Scene modeling code data
········

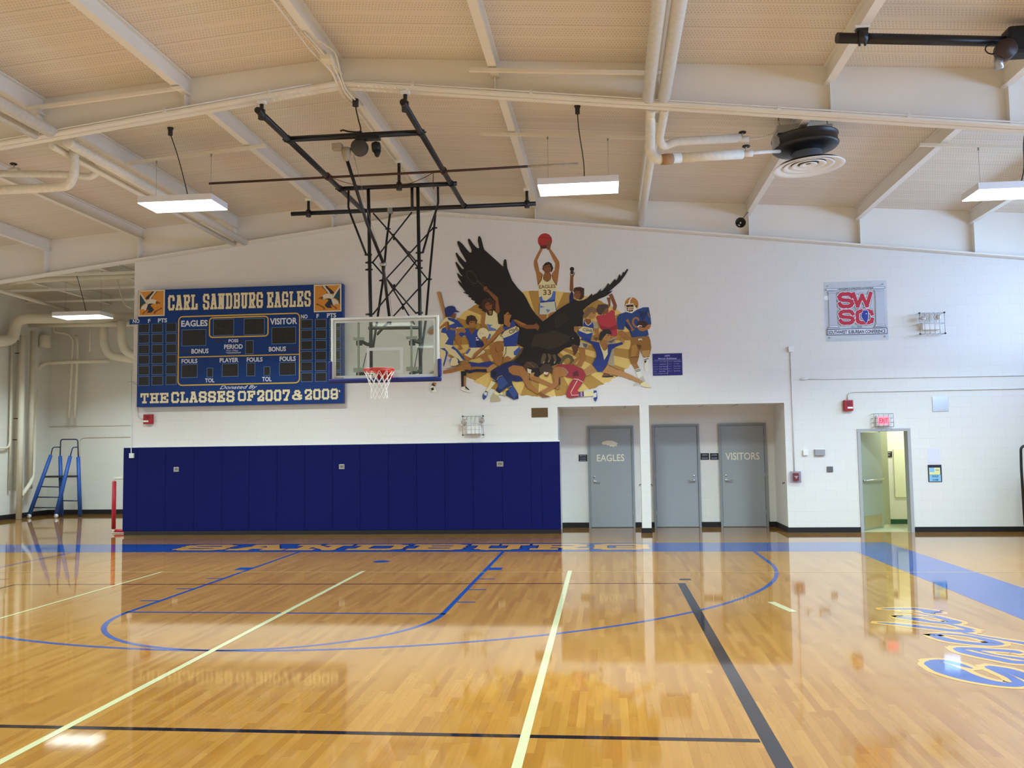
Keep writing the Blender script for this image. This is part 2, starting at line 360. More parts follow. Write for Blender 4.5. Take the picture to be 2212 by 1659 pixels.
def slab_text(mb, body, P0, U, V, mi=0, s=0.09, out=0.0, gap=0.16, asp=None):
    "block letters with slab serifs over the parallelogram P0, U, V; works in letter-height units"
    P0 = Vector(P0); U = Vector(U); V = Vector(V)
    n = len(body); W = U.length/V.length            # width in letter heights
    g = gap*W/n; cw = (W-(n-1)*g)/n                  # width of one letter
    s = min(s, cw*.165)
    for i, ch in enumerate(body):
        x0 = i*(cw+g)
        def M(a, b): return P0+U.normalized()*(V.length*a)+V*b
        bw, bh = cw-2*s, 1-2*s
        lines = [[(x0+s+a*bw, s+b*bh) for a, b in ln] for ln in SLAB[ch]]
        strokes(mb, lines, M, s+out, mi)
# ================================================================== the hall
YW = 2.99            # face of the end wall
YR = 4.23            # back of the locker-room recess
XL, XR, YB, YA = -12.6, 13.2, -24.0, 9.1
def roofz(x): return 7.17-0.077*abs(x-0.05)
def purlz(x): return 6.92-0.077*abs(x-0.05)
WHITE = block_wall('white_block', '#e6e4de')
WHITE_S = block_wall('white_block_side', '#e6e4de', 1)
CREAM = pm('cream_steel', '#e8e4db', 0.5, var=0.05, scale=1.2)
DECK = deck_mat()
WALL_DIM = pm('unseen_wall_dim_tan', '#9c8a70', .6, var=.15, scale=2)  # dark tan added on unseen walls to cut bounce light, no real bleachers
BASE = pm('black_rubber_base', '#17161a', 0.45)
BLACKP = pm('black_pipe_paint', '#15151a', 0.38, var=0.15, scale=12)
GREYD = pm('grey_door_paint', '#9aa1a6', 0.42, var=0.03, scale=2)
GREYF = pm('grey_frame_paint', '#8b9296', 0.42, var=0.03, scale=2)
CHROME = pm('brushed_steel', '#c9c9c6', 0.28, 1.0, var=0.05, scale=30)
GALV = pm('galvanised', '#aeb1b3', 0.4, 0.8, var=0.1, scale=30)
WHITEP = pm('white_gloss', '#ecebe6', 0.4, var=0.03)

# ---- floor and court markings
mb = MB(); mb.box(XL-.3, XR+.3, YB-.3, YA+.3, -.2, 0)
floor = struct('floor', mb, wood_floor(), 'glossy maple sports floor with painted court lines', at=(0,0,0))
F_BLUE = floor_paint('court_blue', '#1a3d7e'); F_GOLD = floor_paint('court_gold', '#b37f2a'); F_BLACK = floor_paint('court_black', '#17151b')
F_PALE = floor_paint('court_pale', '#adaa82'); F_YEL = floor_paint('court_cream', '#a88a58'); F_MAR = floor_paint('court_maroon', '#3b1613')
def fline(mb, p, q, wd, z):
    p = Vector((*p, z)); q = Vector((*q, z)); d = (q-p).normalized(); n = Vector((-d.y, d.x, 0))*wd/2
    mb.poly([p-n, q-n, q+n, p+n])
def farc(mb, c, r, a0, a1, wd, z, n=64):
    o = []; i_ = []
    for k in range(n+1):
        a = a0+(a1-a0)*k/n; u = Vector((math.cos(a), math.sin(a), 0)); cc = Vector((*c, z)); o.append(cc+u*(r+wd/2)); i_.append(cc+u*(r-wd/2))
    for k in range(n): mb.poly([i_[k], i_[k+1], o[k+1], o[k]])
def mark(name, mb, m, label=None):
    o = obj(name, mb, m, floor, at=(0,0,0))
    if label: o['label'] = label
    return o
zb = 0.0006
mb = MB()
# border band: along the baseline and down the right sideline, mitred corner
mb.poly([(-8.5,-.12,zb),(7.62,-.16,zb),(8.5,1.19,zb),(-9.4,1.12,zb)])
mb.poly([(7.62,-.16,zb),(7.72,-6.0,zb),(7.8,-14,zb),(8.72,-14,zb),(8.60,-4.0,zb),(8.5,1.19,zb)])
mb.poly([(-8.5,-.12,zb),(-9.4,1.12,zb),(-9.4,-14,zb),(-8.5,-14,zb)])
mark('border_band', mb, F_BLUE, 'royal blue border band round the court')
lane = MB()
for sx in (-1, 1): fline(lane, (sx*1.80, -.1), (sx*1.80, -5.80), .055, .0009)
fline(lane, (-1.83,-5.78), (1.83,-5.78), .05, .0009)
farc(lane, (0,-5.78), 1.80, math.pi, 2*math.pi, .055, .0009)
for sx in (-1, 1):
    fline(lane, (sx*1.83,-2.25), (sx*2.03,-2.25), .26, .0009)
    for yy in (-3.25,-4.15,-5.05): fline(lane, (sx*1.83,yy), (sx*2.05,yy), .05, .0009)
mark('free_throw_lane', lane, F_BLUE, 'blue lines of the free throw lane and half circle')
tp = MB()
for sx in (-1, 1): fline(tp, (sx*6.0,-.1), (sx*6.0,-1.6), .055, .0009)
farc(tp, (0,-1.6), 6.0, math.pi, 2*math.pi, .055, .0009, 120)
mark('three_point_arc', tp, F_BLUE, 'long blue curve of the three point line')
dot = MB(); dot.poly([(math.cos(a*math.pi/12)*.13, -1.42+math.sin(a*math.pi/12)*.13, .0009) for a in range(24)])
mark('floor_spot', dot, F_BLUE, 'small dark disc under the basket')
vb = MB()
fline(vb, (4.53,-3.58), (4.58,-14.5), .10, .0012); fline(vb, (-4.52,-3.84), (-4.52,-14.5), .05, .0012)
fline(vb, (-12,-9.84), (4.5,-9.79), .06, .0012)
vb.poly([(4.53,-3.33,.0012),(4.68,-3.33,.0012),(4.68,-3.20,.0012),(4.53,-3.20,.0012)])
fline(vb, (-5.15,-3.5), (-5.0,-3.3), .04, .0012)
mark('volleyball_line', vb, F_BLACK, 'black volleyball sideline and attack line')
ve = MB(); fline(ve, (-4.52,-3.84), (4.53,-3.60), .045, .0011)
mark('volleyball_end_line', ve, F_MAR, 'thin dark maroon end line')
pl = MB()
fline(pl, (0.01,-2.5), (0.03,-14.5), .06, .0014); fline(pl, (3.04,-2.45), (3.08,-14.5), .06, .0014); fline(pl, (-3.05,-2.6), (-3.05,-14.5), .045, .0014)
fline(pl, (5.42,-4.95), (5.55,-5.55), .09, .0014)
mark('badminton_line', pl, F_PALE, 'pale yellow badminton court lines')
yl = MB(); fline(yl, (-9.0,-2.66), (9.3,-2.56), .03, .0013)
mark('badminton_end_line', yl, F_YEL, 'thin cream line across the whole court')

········

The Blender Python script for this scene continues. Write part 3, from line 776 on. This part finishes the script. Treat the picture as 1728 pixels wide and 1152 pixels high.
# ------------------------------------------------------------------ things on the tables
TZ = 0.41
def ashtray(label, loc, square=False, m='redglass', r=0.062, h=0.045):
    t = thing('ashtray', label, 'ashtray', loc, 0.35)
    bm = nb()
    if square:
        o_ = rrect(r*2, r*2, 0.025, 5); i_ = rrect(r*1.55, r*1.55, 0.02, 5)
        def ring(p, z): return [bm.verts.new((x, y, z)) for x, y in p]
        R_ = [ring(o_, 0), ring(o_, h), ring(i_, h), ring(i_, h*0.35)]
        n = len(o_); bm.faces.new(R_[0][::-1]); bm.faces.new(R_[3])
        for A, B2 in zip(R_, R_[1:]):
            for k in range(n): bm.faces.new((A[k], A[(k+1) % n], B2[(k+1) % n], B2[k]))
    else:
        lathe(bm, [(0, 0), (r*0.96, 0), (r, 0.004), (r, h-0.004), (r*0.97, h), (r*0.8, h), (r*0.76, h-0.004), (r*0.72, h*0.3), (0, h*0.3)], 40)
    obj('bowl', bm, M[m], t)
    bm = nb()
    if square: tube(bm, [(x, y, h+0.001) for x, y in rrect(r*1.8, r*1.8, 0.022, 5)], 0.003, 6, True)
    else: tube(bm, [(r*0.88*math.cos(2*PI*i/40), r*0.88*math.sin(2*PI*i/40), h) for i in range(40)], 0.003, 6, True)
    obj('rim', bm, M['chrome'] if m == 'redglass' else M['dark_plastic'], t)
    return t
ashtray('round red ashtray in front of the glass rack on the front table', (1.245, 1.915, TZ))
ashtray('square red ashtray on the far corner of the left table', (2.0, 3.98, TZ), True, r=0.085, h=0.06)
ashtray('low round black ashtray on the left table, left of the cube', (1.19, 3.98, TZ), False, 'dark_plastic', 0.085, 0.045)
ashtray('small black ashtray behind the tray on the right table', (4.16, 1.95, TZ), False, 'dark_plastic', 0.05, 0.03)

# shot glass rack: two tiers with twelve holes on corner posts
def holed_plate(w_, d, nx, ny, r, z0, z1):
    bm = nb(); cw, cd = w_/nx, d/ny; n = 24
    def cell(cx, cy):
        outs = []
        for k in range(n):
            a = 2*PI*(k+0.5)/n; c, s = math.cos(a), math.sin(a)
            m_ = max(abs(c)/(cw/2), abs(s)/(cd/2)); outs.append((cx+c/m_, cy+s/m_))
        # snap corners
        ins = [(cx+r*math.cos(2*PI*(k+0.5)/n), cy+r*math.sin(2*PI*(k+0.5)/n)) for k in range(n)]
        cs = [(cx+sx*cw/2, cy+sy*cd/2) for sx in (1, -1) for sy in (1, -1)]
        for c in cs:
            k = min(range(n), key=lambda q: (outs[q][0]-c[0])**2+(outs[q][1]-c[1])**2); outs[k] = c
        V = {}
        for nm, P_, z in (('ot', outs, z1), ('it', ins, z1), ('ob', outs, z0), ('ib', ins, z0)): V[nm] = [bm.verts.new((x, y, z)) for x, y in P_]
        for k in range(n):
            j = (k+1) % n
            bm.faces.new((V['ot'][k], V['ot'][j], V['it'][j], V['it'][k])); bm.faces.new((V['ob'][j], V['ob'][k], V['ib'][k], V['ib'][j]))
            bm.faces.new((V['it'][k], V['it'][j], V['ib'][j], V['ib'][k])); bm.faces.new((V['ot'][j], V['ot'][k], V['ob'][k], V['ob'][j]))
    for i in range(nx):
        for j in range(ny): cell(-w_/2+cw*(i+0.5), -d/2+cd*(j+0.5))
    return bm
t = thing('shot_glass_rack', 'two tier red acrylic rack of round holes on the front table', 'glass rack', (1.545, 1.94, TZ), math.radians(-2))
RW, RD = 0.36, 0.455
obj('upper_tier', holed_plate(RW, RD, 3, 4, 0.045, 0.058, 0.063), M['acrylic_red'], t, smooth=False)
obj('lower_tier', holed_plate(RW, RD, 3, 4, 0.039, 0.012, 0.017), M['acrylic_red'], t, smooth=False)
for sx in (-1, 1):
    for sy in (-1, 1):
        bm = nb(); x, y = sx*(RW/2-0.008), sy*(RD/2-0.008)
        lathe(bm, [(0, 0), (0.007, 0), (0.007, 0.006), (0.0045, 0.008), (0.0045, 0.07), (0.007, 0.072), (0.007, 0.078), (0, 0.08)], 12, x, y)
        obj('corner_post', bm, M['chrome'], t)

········

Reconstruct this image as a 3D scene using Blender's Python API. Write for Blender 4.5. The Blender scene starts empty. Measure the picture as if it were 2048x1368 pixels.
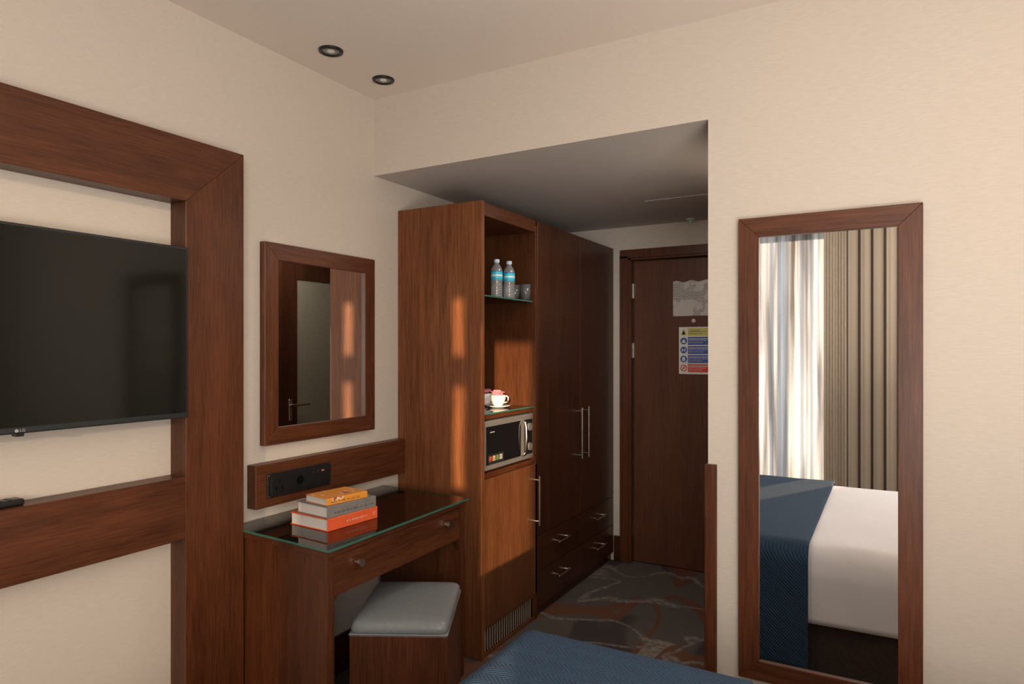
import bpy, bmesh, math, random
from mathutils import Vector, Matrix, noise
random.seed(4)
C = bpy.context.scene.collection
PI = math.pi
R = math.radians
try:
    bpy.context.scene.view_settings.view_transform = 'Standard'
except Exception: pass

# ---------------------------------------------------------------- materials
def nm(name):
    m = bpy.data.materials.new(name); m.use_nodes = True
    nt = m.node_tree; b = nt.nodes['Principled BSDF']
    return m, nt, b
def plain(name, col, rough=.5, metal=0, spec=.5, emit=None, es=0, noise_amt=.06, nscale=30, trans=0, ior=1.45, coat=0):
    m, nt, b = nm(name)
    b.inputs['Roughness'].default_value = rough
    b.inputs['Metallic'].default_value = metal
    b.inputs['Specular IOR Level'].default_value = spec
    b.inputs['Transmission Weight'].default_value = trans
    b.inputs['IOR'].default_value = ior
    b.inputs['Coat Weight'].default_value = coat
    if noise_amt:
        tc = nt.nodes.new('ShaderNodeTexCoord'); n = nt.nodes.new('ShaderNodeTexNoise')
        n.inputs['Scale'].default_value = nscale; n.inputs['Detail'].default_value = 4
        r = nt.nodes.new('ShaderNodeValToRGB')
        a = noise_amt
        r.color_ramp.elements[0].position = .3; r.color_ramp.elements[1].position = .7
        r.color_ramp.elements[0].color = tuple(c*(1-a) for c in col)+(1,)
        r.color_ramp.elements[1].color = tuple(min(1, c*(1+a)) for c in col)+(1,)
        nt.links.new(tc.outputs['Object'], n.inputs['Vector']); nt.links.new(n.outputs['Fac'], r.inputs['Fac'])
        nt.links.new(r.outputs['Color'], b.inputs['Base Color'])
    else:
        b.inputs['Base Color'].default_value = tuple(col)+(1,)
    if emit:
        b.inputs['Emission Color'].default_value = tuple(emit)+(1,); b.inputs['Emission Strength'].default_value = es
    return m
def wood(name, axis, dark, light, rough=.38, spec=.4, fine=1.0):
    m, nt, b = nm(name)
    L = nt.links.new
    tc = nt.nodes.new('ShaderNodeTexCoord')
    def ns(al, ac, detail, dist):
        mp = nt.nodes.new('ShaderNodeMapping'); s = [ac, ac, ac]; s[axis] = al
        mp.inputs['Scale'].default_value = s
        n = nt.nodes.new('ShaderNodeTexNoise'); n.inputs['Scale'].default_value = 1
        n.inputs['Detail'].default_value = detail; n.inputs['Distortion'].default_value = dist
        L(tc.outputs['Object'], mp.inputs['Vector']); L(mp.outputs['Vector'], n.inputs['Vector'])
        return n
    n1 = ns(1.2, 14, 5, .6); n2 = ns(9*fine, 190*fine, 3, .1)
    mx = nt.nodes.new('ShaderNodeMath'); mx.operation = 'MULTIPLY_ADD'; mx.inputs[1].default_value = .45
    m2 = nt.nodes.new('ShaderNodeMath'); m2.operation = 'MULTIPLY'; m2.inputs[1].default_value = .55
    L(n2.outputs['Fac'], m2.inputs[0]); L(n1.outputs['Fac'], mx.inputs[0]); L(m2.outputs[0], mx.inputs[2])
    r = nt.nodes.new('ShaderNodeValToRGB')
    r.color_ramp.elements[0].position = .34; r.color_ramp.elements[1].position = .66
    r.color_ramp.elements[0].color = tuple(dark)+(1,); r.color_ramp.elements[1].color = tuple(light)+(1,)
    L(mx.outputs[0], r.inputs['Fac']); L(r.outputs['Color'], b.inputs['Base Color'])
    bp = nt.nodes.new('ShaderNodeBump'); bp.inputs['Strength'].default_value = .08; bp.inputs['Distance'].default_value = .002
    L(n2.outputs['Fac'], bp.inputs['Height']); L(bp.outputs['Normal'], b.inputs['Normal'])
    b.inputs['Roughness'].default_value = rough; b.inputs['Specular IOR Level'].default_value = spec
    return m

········

» **WHAT THE TASK REQUIRES**: Of the lines above, quote exactly those from the one with "Reconstruct this image" through the one with "except Exception: pass", ends included; pictures stay out.

» **FINAL RESULT**:
Reconstruct this image as a 3D scene using Blender's Python API. Write for Blender 4.5. The Blender scene starts empty. Measure the picture as if it were 2048x1368 pixels.
import bpy, bmesh, math, random
from mathutils import Vector, Matrix, noise
random.seed(4)
C = bpy.context.scene.collection
PI = math.pi
R = math.radians
try:
    bpy.context.scene.view_settings.view_transform = 'Standard'
except Exception: pass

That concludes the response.